#### AIM OF THE TASK:
Reproduce the data exactly and drop any pictures it holds.
[Start INFORMATION SHOWN]
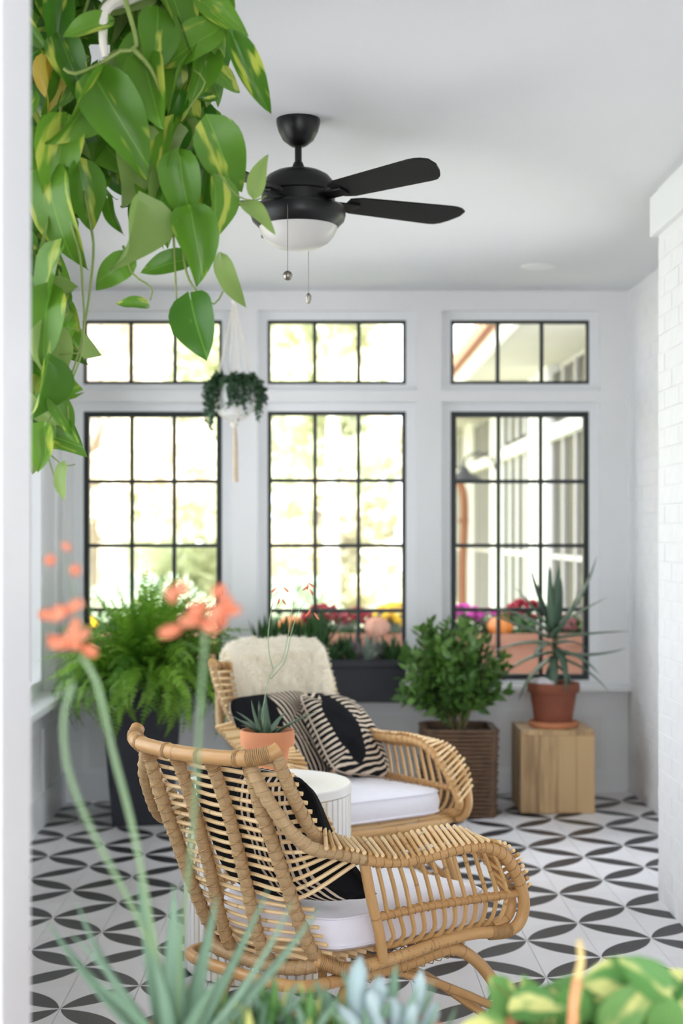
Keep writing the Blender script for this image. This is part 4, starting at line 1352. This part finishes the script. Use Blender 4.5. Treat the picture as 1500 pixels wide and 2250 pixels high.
# ------------------------------------------------------------------ shrub in a wicker planter
GX, GY_ = .668, 7.05
shrub = thing('potted_shrub', 'leafy green shrub in a dark woven wicker planter behind the far chair', 'potted plant', (GX, GY_, fz(GX) + .003))
MB().sqlathe([(.158, 0), (.168, .41), (.150, .41), (.15, .36)], chamfer=.10).build('planter_core', M['basket'], shrub, smooth=False)
MB().sqlathe([(.150, .35), (.150, .385)]).build('soil', M['soil'], shrub, smooth=False)
for r_ in range(21):
    z = .010 + r_ * .0198
    h = .161 + .010 * z / .41
    pts = []
    per = 56
    for k in range(per):
        t = k / per * 4; side = int(t); f = (t - side) * 2 - 1
        c = [(1, f), (-f, 1), (-1, -f), (f, -1)][side]
        ww = .0045 * (1 if (k + r_) % 2 == 0 else -1)
        q = max(abs(c[0]), abs(c[1]))
        ln = math.hypot(*c); k_ = min(1.0, 1.26 / ln)
        pts.append(Vector((c[0] * k_ * (h + ww), c[1] * k_ * (h + ww), z)))
    MB().tube(pts + [pts[0]], .0092, 6, caps=False).build('weave_row', M['basket'], shrub, sharp=0)
def oval_leaf(L, w, fold=.25, curl=.2):
    m = MB(); n = 6
    for i in range(n + 1):
        t = i / n
        ww = w / 2 * math.sin(math.pi * min(1, t ** .8)) + .0003
        z = -curl * L * t * t
        m.v += [(-ww, L * t, z + fold * ww), (0, L * t, z), (ww, L * t, z + fold * ww)]
    for i in range(n):
        for q in range(2):
            m.face((i * 3 + q, i * 3 + q + 1, i * 3 + 4 + q, i * 3 + 3 + q), [(0, 0)] * 4)
    return m
ol = oval_leaf(.062, .030)
rnd = random.Random(51)
sprigs = []
for k in range(5):
    sp = MB()
    L = rnd.uniform(.15, .21)
    ax = spline([(0, 0, 0), (rnd.uniform(-.02, .02), L * .5, rnd.uniform(0, .02)), (rnd.uniform(-.03, .03), L, rnd.uniform(-.02, .03))], .02)
    for q in range(13):
        t = (q + 1) / 13
        p = ax[min(len(ax) - 1, int(t * (len(ax) - 1)))]
        a = q * 2.4; d = Vector((math.cos(a), .55 + .5 * t, math.sin(a))).normalized()
        sp.add(ol, basis(p, d, Vector((0, 0, 1)) + Vector((rnd.gauss(0, .3), rnd.gauss(0, .3), .3)), rnd.uniform(.8, 1.25)))
    sprigs.append(sp.mesh('sprig', M['shrub'], sharp=0))
for k in range(7):
    a = k * 2.39
    MB().tube(spline([(0.02 * math.cos(a), .02 * math.sin(a), .37), (.07 * math.cos(a), .07 * math.sin(a), .52), (.14 * math.cos(a), .12 * math.sin(a), .68), (.17 * math.cos(a), .15 * math.sin(a), .80)], .04), lambda t: .007 - .004 * t, 6).build('branch', M['twig'], shrub)
for k in range(125):
    az = rnd.uniform(0, 2 * math.pi); u = rnd.uniform(-.95, 1)
    rr = .21 * math.sqrt(max(0.05, 1 - u * u)) * rnd.uniform(.35, 1.0)
    c = Vector((-.02 + rr * math.cos(az), rr * math.sin(az) * .85, .635 + u * .20 * rnd.uniform(.6, 1)))
    d = (c - Vector((0, 0, .50))).normalized() + Vector((0, 0, .25))
    link('sprig', sprigs[k % 5], shrub, basis(c - d * .06, d, Vector((rnd.gauss(0, 1), rnd.gauss(0, 1), 1)), rnd.uniform(.75, 1.1)))

# ------------------------------------------------------------------ wooden cube stool with a big aloe
SX0, SX1, SY0, SY1, SH = .955, 1.306, 6.96, 7.30, .392
stool = thing('wooden_cube_stool', 'pale board-built wooden cube stool under the terracotta aloe pot', 'stool', ((SX0 + SX1) / 2, (SY0 + SY1) / 2, fz(1.13) + .004))
wx, wy = (SX1 - SX0) / 2, (SY1 - SY0) / 2
def boards(n, x0, x1, mk, name='board'):
    e = (x1 - x0) / n
    for k in range(n): mk(x0 + k * e + .0006, x0 + (k + 1) * e - .0006)
rnd = random.Random(61)
boards(4, -wx, wx, lambda a, b: MB().cbox(a, b, -wy, -wy + .022, 0, SH - .0245, .0015).build('front_board', M['wood'], stool, smooth=False))
boards(4, -wx, wx, lambda a, b: MB().cbox(a, b, wy - .022, wy, 0, SH - .0245, .0015).build('back_board', M['wood'], stool, smooth=False))
boards(4, -wy + .0225, wy - .0225, lambda a, b: MB().cbox(-wx, -wx + .022, a, b, 0, SH - .0245, .0015).build('side_board', M['wood'], stool, smooth=False))
boards(4, -wy + .0225, wy - .0225, lambda a, b: MB().cbox(wx - .022, wx, a, b, 0, SH - .0245, .0015).build('side_board', M['wood'], stool, smooth=False))
boards(4, -wx, wx, lambda a, b: MB().cbox(a, b, -wy, wy, SH - .024, SH, .0015).build('top_board', M['wood'], stool, smooth=False))
AX, AY, AZ = 1.134, 7.12, fz(1.13) + .004 + SH
aloe = thing('potted_aloe', 'spreading spiky aloe in a dark terracotta pot on the wooden cube', 'potted plant', (AX, AY, AZ))
MB().lathe([(.090, 0), (.108, 0), (.116, .004), (.118, .026), (.112, .028), (.104, .010), (.02, .010)], 40).build('saucer', M['terra'], aloe)
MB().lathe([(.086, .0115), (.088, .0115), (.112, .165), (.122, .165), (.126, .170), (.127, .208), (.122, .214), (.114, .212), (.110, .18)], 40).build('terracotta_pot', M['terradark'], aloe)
MB().lathe([(.109, .18), (.110, .195), (.02, .20)], 32).build('soil', M['soil'], aloe)
for (x, y, r_) in ((-.06, -.06, .036), (-.085, -.02, .026), (-.03, -.085, .022)):
    MB().ball((x, y, .214), r_, 10, 8, 1.2, .9, .8).build('white_stone', M['stone'], aloe)
MB().tube(spline([(0, 0, .19), (.01, 0, .32), (.005, 0, .46)], .05), lambda t: .018 - .006 * t, 8).build('stem', M['twig'], aloe)
am = [strap(.34, .058, .014, .55).mesh('leaf', M['aloe'], sharp=0), strap(.33, .060, .014, -.7).mesh('leaf', M['aloe'], sharp=0), strap(.36, .052, .013, -.1, .10).mesh('leaf', M['aloe'], sharp=0), strap(.30, .058, .014, -1.5).mesh('leaf', M['aloe'], sharp=0)]
aset = [(8, 44, 0, .47, 1.22), (2, 8, 2, .43, .98), (-5, -12, 0, .36, 1.0), (-12, -14, 1, .34, .95), (20, 30, 2, .48, .85), (80, 78, 2, .47, .95), (100, 70, 0, .46, .92), (130, 62, 2, .47, 1.0), (160, 40, 1, .45, 1.02), (172, 22, 2, .43, 1.08), (186, 10, 1, .40, .95), (196, -6, 1, .36, 1.0),
        (215, -20, 1, .33, .95), (240, 8, 1, .40, .9), (262, -30, 3, .34, .85), (285, -10, 3, .38, .95), (310, 0, 1, .37, .9), (335, -28, 3, .30, .85), (250, 66, 0, .47, .95), (290, 72, 2, .47, .9), (60, 50, 0, .44, .9), (40, 10, 1, .40, .85), (200, 52, 2, .46, .8), (232, -42, 3, .30, .8), (275, 34, 1, .43, .85), (318, 44, 0, .44, .8)]
for (az, el, k, z, s_) in aset:
    leaf_at(aloe, am[k], (.012 * math.cos(R(az)), .012 * math.sin(R(az)), z), R(az), R(el), rnd.uniform(-.25, .25), s_)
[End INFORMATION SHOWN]
#### EXPECTED ANSWER:
Keep writing the Blender script for this image. This is part 4, starting at line 1352. This part finishes the script. Use Blender 4.5. Treat the picture as 1500 pixels wide and 2250 pixels high.
# ------------------------------------------------------------------ shrub in a wicker planter
GX, GY_ = .668, 7.05
shrub = thing('potted_shrub', 'leafy green shrub in a dark woven wicker planter behind the far chair', 'potted plant', (GX, GY_, fz(GX) + .003))
MB().sqlathe([(.158, 0), (.168, .41), (.150, .41), (.15, .36)], chamfer=.10).build('planter_core', M['basket'], shrub, smooth=False)
MB().sqlathe([(.150, .35), (.150, .385)]).build('soil', M['soil'], shrub, smooth=False)
for r_ in range(21):
    z = .010 + r_ * .0198
    h = .161 + .010 * z / .41
    pts = []
    per = 56
    for k in range(per):
        t = k / per * 4; side = int(t); f = (t - side) * 2 - 1
        c = [(1, f), (-f, 1), (-1, -f), (f, -1)][side]
        ww = .0045 * (1 if (k + r_) % 2 == 0 else -1)
        q = max(abs(c[0]), abs(c[1]))
        ln = math.hypot(*c); k_ = min(1.0, 1.26 / ln)
        pts.append(Vector((c[0] * k_ * (h + ww), c[1] * k_ * (h + ww), z)))
    MB().tube(pts + [pts[0]], .0092, 6, caps=False).build('weave_row', M['basket'], shrub, sharp=0)
def oval_leaf(L, w, fold=.25, curl=.2):
    m = MB(); n = 6
    for i in range(n + 1):
        t = i / n
        ww = w / 2 * math.sin(math.pi * min(1, t ** .8)) + .0003
        z = -curl * L * t * t
        m.v += [(-ww, L * t, z + fold * ww), (0, L * t, z), (ww, L * t, z + fold * ww)]
    for i in range(n):
        for q in range(2):
            m.face((i * 3 + q, i * 3 + q + 1, i * 3 + 4 + q, i * 3 + 3 + q), [(0, 0)] * 4)
    return m
ol = oval_leaf(.062, .030)
rnd = random.Random(51)
sprigs = []
for k in range(5):
    sp = MB()
    L = rnd.uniform(.15, .21)
    ax = spline([(0, 0, 0), (rnd.uniform(-.02, .02), L * .5, rnd.uniform(0, .02)), (rnd.uniform(-.03, .03), L, rnd.uniform(-.02, .03))], .02)
    for q in range(13):
        t = (q + 1) / 13
        p = ax[min(len(ax) - 1, int(t * (len(ax) - 1)))]
        a = q * 2.4; d = Vector((math.cos(a), .55 + .5 * t, math.sin(a))).normalized()
        sp.add(ol, basis(p, d, Vector((0, 0, 1)) + Vector((rnd.gauss(0, .3), rnd.gauss(0, .3), .3)), rnd.uniform(.8, 1.25)))
    sprigs.append(sp.mesh('sprig', M['shrub'], sharp=0))
for k in range(7):
    a = k * 2.39
    MB().tube(spline([(0.02 * math.cos(a), .02 * math.sin(a), .37), (.07 * math.cos(a), .07 * math.sin(a), .52), (.14 * math.cos(a), .12 * math.sin(a), .68), (.17 * math.cos(a), .15 * math.sin(a), .80)], .04), lambda t: .007 - .004 * t, 6).build('branch', M['twig'], shrub)
for k in range(125):
    az = rnd.uniform(0, 2 * math.pi); u = rnd.uniform(-.95, 1)
    rr = .21 * math.sqrt(max(0.05, 1 - u * u)) * rnd.uniform(.35, 1.0)
    c = Vector((-.02 + rr * math.cos(az), rr * math.sin(az) * .85, .635 + u * .20 * rnd.uniform(.6, 1)))
    d = (c - Vector((0, 0, .50))).normalized() + Vector((0, 0, .25))
    link('sprig', sprigs[k % 5], shrub, basis(c - d * .06, d, Vector((rnd.gauss(0, 1), rnd.gauss(0, 1), 1)), rnd.uniform(.75, 1.1)))

# ------------------------------------------------------------------ wooden cube stool with a big aloe
SX0, SX1, SY0, SY1, SH = .955, 1.306, 6.96, 7.30, .392
stool = thing('wooden_cube_stool', 'pale board-built wooden cube stool under the terracotta aloe pot', 'stool', ((SX0 + SX1) / 2, (SY0 + SY1) / 2, fz(1.13) + .004))
wx, wy = (SX1 - SX0) / 2, (SY1 - SY0) / 2
def boards(n, x0, x1, mk, name='board'):
    e = (x1 - x0) / n
    for k in range(n): mk(x0 + k * e + .0006, x0 + (k + 1) * e - .0006)
rnd = random.Random(61)
boards(4, -wx, wx, lambda a, b: MB().cbox(a, b, -wy, -wy + .022, 0, SH - .0245, .0015).build('front_board', M['wood'], stool, smooth=False))
boards(4, -wx, wx, lambda a, b: MB().cbox(a, b, wy - .022, wy, 0, SH - .0245, .0015).build('back_board', M['wood'], stool, smooth=False))
boards(4, -wy + .0225, wy - .0225, lambda a, b: MB().cbox(-wx, -wx + .022, a, b, 0, SH - .0245, .0015).build('side_board', M['wood'], stool, smooth=False))
boards(4, -wy + .0225, wy - .0225, lambda a, b: MB().cbox(wx - .022, wx, a, b, 0, SH - .0245, .0015).build('side_board', M['wood'], stool, smooth=False))
boards(4, -wx, wx, lambda a, b: MB().cbox(a, b, -wy, wy, SH - .024, SH, .0015).build('top_board', M['wood'], stool, smooth=False))
AX, AY, AZ = 1.134, 7.12, fz(1.13) + .004 + SH
aloe = thing('potted_aloe', 'spreading spiky aloe in a dark terracotta pot on the wooden cube', 'potted plant', (AX, AY, AZ))
MB().lathe([(.090, 0), (.108, 0), (.116, .004), (.118, .026), (.112, .028), (.104, .010), (.02, .010)], 40).build('saucer', M['terra'], aloe)
MB().lathe([(.086, .0115), (.088, .0115), (.112, .165), (.122, .165), (.126, .170), (.127, .208), (.122, .214), (.114, .212), (.110, .18)], 40).build('terracotta_pot', M['terradark'], aloe)
MB().lathe([(.109, .18), (.110, .195), (.02, .20)], 32).build('soil', M['soil'], aloe)
for (x, y, r_) in ((-.06, -.06, .036), (-.085, -.02, .026), (-.03, -.085, .022)):
    MB().ball((x, y, .214), r_, 10, 8, 1.2, .9, .8).build('white_stone', M['stone'], aloe)
MB().tube(spline([(0, 0, .19), (.01, 0, .32), (.005, 0, .46)], .05), lambda t: .018 - .006 * t, 8).build('stem', M['twig'], aloe)
am = [strap(.34, .058, .014, .55).mesh('leaf', M['aloe'], sharp=0), strap(.33, .060, .014, -.7).mesh('leaf', M['aloe'], sharp=0), strap(.36, .052, .013, -.1, .10).mesh('leaf', M['aloe'], sharp=0), strap(.30, .058, .014, -1.5).mesh('leaf', M['aloe'], sharp=0)]
aset = [(8, 44, 0, .47, 1.22), (2, 8, 2, .43, .98), (-5, -12, 0, .36, 1.0), (-12, -14, 1, .34, .95), (20, 30, 2, .48, .85), (80, 78, 2, .47, .95), (100, 70, 0, .46, .92), (130, 62, 2, .47, 1.0), (160, 40, 1, .45, 1.02), (172, 22, 2, .43, 1.08), (186, 10, 1, .40, .95), (196, -6, 1, .36, 1.0),
        (215, -20, 1, .33, .95), (240, 8, 1, .40, .9), (262, -30, 3, .34, .85), (285, -10, 3, .38, .95), (310, 0, 1, .37, .9), (335, -28, 3, .30, .85), (250, 66, 0, .47, .95), (290, 72, 2, .47, .9), (60, 50, 0, .44, .9), (40, 10, 1, .40, .85), (200, 52, 2, .46, .8), (232, -42, 3, .30, .8), (275, 34, 1, .43, .85), (318, 44, 0, .44, .8)]
for (az, el, k, z, s_) in aset:
    leaf_at(aloe, am[k], (.012 * math.cos(R(az)), .012 * math.sin(R(az)), z), R(az), R(el), rnd.uniform(-.25, .25), s_)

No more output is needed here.